I don’t mean to imply that you don’t have good reason to dislike the distro, just seems unusual to point out drivers and kernel when those aren’t really that distro’s distinguishing features.
Your other points are more compelling IMO although I don’t think NixOS intends for you to have to interact with the full path very often especially since it changes from derivation to derivation. By that I don’t mean you didn’t have to deal with the long path names to accomplish your tasks just that it isn’t the way the OS intends for you to have to do that.
Out of curiosity, what issues are you referring to? My 21.10 upgrade (from 21.04) was pretty smooth aside from a few GNOME extensions that were out of date and a minor animation change when switching desktops that was easily disabled.
In 21.10, looks like people are reporting issues with audio, trackpad, and intermittent freezing.
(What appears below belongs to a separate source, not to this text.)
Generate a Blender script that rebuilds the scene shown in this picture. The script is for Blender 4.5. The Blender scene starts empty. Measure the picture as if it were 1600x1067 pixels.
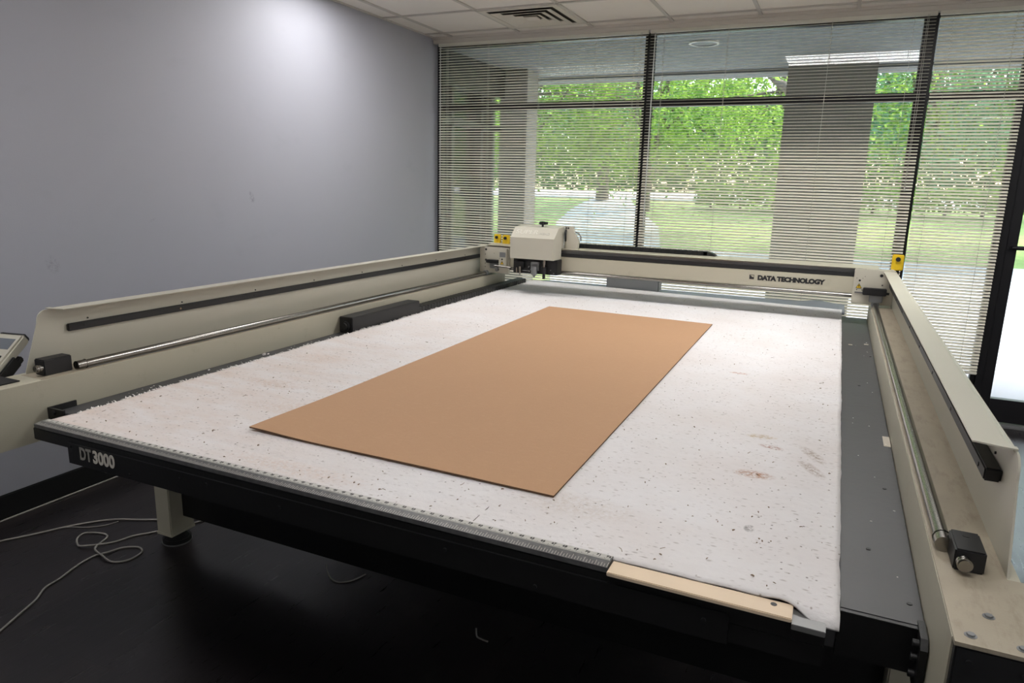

I think I’ve seen issues with wifi too, but I can’t find the right thread/post at the moment. I’m sure everything is fixable, but it’s certainly not “setting things up once, and having it run without fuss for two or more years.”
What I meant is that if you have problems with those you won’t be able to fix the problem by rolling back.
There’s also the fact that some things do depend on the running kernel, for example CUDA. So the promise of perfect reproducibility is broken on things like that.
I used Nix for a while and to me, well, it sucked.
The derivation system isn’t great either by the way
I’m using Fedora 34 (upgrading to 35 when it releases) and I’m happy to say that everything is working. I initially had to connect a USB Ethernet adapter after the installation and run a sudo dnf update -y
to get the latest packages so the wifi would work, but ever since then it’s been awesome.